(Scene modeling code data)
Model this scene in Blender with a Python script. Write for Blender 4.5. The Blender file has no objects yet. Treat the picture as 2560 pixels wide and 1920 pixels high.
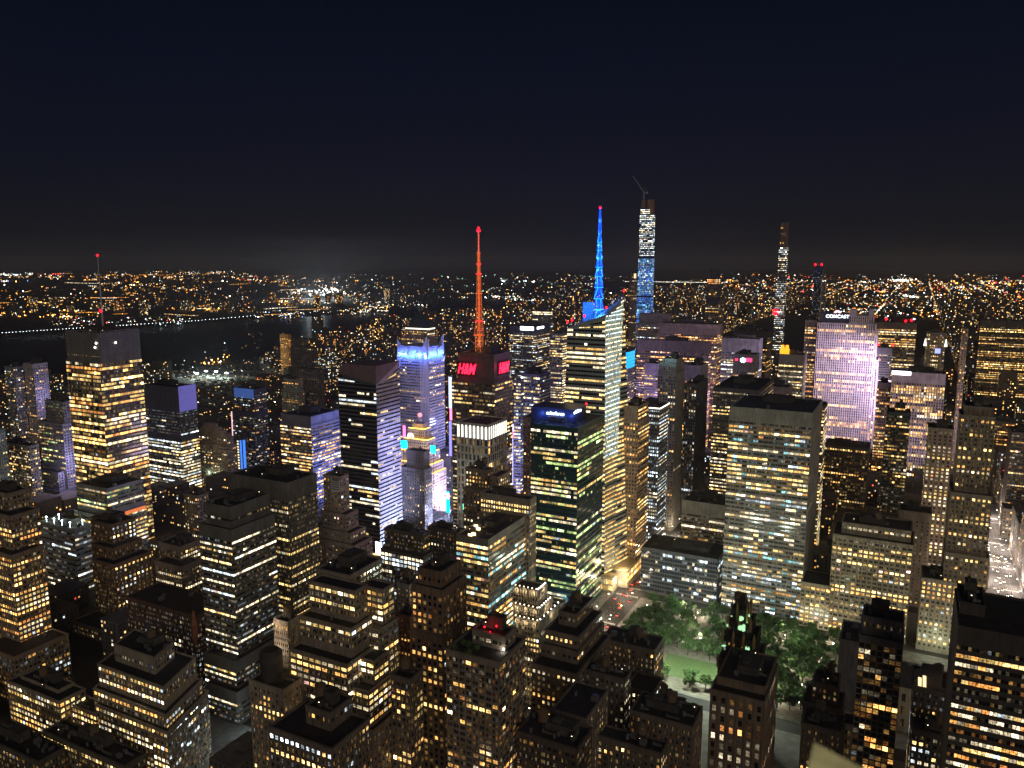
import bpy, bmesh, math, random
from mathutils import Vector, Matrix

# ------------------------------------------------------------------ camera, sky, key light, exposure
SC = bpy.context.scene
COL = SC.collection
F, CX, CY, EYE, CZ = 1967.0, 1280.0, 960.0, 652.0, 312.0      # photograph's focal length and horizon, in its own pixels
PITCH = math.atan((CY - EYE) / F)
GRID = math.radians(27.3)                                      # the street grid is turned against the view
cp, sp, cg, sg = math.cos(PITCH), math.sin(PITCH), math.cos(GRID), math.sin(GRID)

cam_data = bpy.data.cameras.new('camera')
cam = bpy.data.objects.new('camera', cam_data)
COL.objects.link(cam)
cam.location = (0, 0, CZ)
cam.rotation_euler = (math.radians(90) - PITCH, 0, 0)
cam_data.sensor_fit = 'HORIZONTAL'
cam_data.sensor_width = 36
cam_data.lens = 36 * F / 2560
cam_data.clip_start = 0.5
cam_data.clip_end = 120000
SC.camera = cam
cam_data.dof.use_dof = True
cam_data.dof.focus_distance = 650
cam_data.dof.aperture_fstop = 0.4

world = bpy.data.worlds.new('World')
SC.world = world
world.use_nodes = True
wn, wl = world.node_tree.nodes, world.node_tree.links
wn.clear()
w_out = wn.new('ShaderNodeOutputWorld')
w_bg = wn.new('ShaderNodeBackground')
w_tc = wn.new('ShaderNodeTexCoord')
w_sep = wn.new('ShaderNodeSeparateXYZ')
w_ramp = wn.new('ShaderNodeValToRGB')
wl.new(w_tc.outputs['Generated'], w_sep.inputs[0])
wl.new(w_sep.outputs['Z'], w_ramp.inputs[0])
els = w_ramp.color_ramp.elements
els[0].position = 0.0
els[0].color = (0.0082, 0.0082, 0.0104, 1)
els[1].position = 1.0
els[1].color = (0.0010, 0.0022, 0.0062, 1)
for pos, c in ((0.035, (0.0066, 0.0070, 0.0102)), (0.10, (0.0046, 0.0056, 0.0118)), (0.22, (0.0028, 0.0042, 0.0116)), (0.42, (0.0014, 0.0028, 0.0075))):
    e = els.new(pos)
    e.color = c + (1,)
wl.new(w_ramp.outputs[0], w_bg.inputs[0])
w_bg.inputs[1].default_value = 1.0
wl.new(w_bg.outputs[0], w_out.inputs[0])

sun_data = bpy.data.lights.new('ambient_fill', 'SUN')
sun_data.energy = 0.48
sun_data.angle = math.radians(40)
sun_data.color = (1.0, 0.85, 0.68)
sun = bpy.data.objects.new('ambient_fill', sun_data)
COL.objects.link(sun)
sun.rotation_euler = (math.radians(74), 0, math.radians(14))   # added low fill from behind the viewer, brightens the walls

SC.view_settings.view_transform = 'Standard'
SC.view_settings.look = 'None'
SC.view_settings.exposure = 0.0
SC.view_settings.gamma = 1.0
SC.view_settings.use_curve_mapping = False
SC.cycles.max_bounces = 3
SC.cycles.diffuse_bounces = 1
SC.cycles.glossy_bounces = 2
SC.cycles.sample_clamp_indirect = 0.4
SC.cycles.use_denoising = True

# ------------------------------------------------------------------ pixels of the photograph -> metres of the street grid
# grid frame: s runs east along the streets, a runs north along the avenues, z is height; the camera stands at s = a = 0
CROP = dict(A=(0, 560, 3.456), B=(640, 560, 3.456), C=(1280, 400, 3.456), D=(1920, 500, 3.456), E=(0, 960, 3.456),
            F=(640, 960, 3.456), G=(1280, 880, 3.456), H=(1920, 960, 3.456), I=(0, 1440, 3.456), J=(640, 1440, 3.456),
            K=(1280, 1440, 3.456), L=(1920, 1440, 3.456), M=(700, 1340, 3.456), N=(1540, 660, 5.53), Q=(1880, 720, 3.253),
            R=(1340, 1300, 4.61), T=(2360, 880, 2.305), U=(0, 860, 3.456), P=(0, 0, 1.0))
def px(k, x, y):
    ox, oy, sc = CROP[k]
    return ox + x / sc, oy + y / sc
def ray(x, y):
    u, w = (x - CX) / F, (CY - y) / F
    X, Y, Z = u, cp + w * sp, -sp + w * cp
    return X * cg - Y * sg, X * sg + Y * cg, Z
def at_a(x, y, a):
    r = ray(x, y)
    t = a / r[1]
    return r[0] * t, a, CZ + r[2] * t
def at_h(x, y, h=0.0):
    r = ray(x, y)
    t = (h - CZ) / r[2]
    return r[0] * t, r[1] * t, h
def proj(s, a, z):
    X, Y, Z = s * cg + a * sg, -s * sg + a * cg, z - CZ
    d = max(Y * cp - Z * sp, 1e-3)
    return CX + F * X / d, CY - F * (Y * sp + Z * cp) / d, d
def bisect(fn, lo, hi, target):
    up = fn(hi) > fn(lo)
    for _ in range(50):
        m = (lo + hi) / 2
        if (fn(m) < target) == up: lo = m
        else: hi = m
    return (lo + hi) / 2
def V(street): return (street - 33.5) * 80.4
def g2w(s, a, z=0.0): return Vector((s * cg + a * sg, -s * sg + a * cg, z))

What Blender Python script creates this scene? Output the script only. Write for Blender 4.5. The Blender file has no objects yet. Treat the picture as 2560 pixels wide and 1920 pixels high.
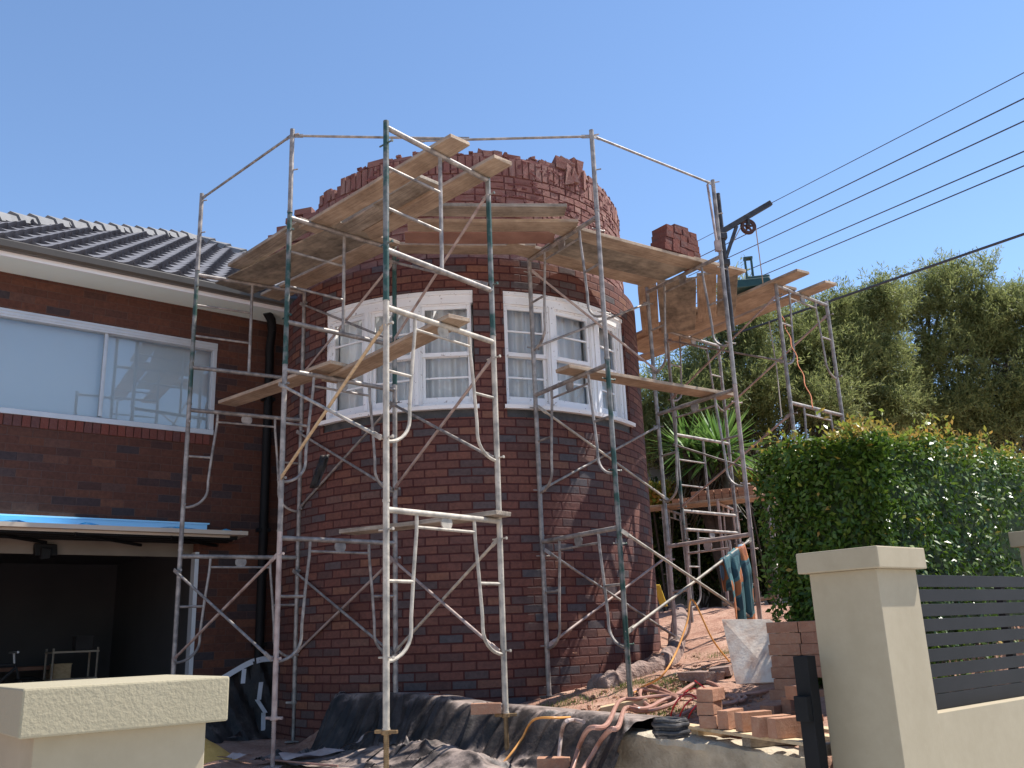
import bpy, bmesh, math, random
import numpy as np
from mathutils import Vector, Matrix
R = math.radians
rnd = random.Random(7)
scene = bpy.context.scene
col = scene.collection

# ------------------------------------------------------------------ camera, sky, sun
F = 2251.5
CM = np.array([[0.999236, 0.0104705, -0.0376534], [0.0390821, -0.2677048, 0.962708], [0.0, 0.9634441, 0.2679095]])
cam = bpy.data.cameras.new("camera"); camo = bpy.data.objects.new("camera", cam); col.objects.link(camo)
m = Matrix.Identity(4)
for i in range(3):
    m[i][0] = CM[0][i]; m[i][1] = CM[1][i]; m[i][2] = -CM[2][i]
camo.matrix_world = m
cam.sensor_fit = 'HORIZONTAL'; cam.sensor_width = 36.0; cam.lens = 36.0 * F / 2560.0
cam.clip_start = 0.05; cam.clip_end = 3000
scene.camera = camo
SUN_AZ, SUN_EL = 18.0, 59.0            # azimuth counted from +x towards +y
w = bpy.data.worlds.new("World"); scene.world = w; w.use_nodes = True
nt = w.node_tree; bgn = nt.nodes['Background']
sky = nt.nodes.new('ShaderNodeTexSky'); sky.sky_type = 'NISHITA'; sky.sun_disc = False
sky.sun_elevation = R(SUN_EL); sky.sun_rotation = R(90 - SUN_AZ)
sky.air_density = 1.0; sky.dust_density = 0.0; sky.ozone_density = 4.0
nt.links.new(sky.outputs[0], bgn.inputs[0]); bgn.inputs[1].default_value = 0.122
sl = bpy.data.lights.new("sun", 'SUN'); sl.energy = 5.0; sl.angle = R(0.5); sl.color = (1.0, 0.955, 0.89)
so = bpy.data.objects.new("sun", sl); col.objects.link(so)
sd = Vector((math.cos(R(SUN_EL)) * math.cos(R(SUN_AZ)), math.cos(R(SUN_EL)) * math.sin(R(SUN_AZ)), math.sin(R(SUN_EL))))
so.rotation_euler = sd.to_track_quat('Z', 'Y').to_euler()
so.location = sd * 60
scene.view_settings.view_transform = 'Standard'
try: scene.view_settings.look = 'None'
except Exception: pass
scene.view_settings.exposure = 0.8; scene.view_settings.gamma = 1
scene.render.engine = 'CYCLES'
scene.cycles.max_bounces = 7; scene.cycles.transparent_max_bounces = 12
scene.cycles.use_denoising = True

# ------------------------------------------------------------------ turning a spot of the photo at a known height or plane into a point
SC = 640 / 2212
ZO = {'Z1': (640, 300), 'Z2': (1160, 300), 'Z3': (640, 680), 'Z4': (1160, 680), 'Z5': (1560, 580), 'Z6': (1560, 1000), 'L1': (0, 520),
      'L2': (0, 1240), 'B1': (500, 1440), 'B2': (1100, 1440), 'B3': (1560, 1440), 'P': (1920, 1320), 'T': (1840, 600),
      'C1': (0, 480), 'C2': (700, 280), 'C3': (1400, 280), 'C4': (700, 850), 'C5': (1400, 850), 'C7': (600, 1275), 'C8': (1400, 1275)}
def q(k, x, y):
    s = {'P': 640 / 1770, 'T': 720 / 1659}.get(k, 860 / 2212 if k[0] == 'C' else SC)
    return ZO[k][0] + x * s, ZO[k][1] + y * s
def ray(x, y): return ((x - 1280) / F) * CM[0] - ((y - 960) / F) * CM[1] + CM[2]
def at_z(p, z): d = ray(*p); return d * z / d[2]
def at_y(p, Y): d = ray(*p); return d * Y / d[1]
def at_plane(p, P, n): d = ray(*p); return d * (np.dot(P, n) / np.dot(d, n))
def V(*a): return np.array(a, float)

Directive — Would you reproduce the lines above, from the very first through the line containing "cp, sp, cg, sg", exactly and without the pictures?

The completed task —
Model this scene in Blender with a Python script. Write for Blender 4.5. The Blender file has no objects yet. Treat the picture as 2560 pixels wide and 1920 pixels high.
import bpy, bmesh, math, random
from mathutils import Vector, Matrix

# ------------------------------------------------------------------ camera, sky, key light, exposure
SC = bpy.context.scene
COL = SC.collection
F, CX, CY, EYE, CZ = 1967.0, 1280.0, 960.0, 652.0, 312.0      # photograph's focal length and horizon, in its own pixels
PITCH = math.atan((CY - EYE) / F)
GRID = math.radians(27.3)                                      # the street grid is turned against the view
cp, sp, cg, sg = math.cos(PITCH), math.sin(PITCH), math.cos(GRID), math.sin(GRID)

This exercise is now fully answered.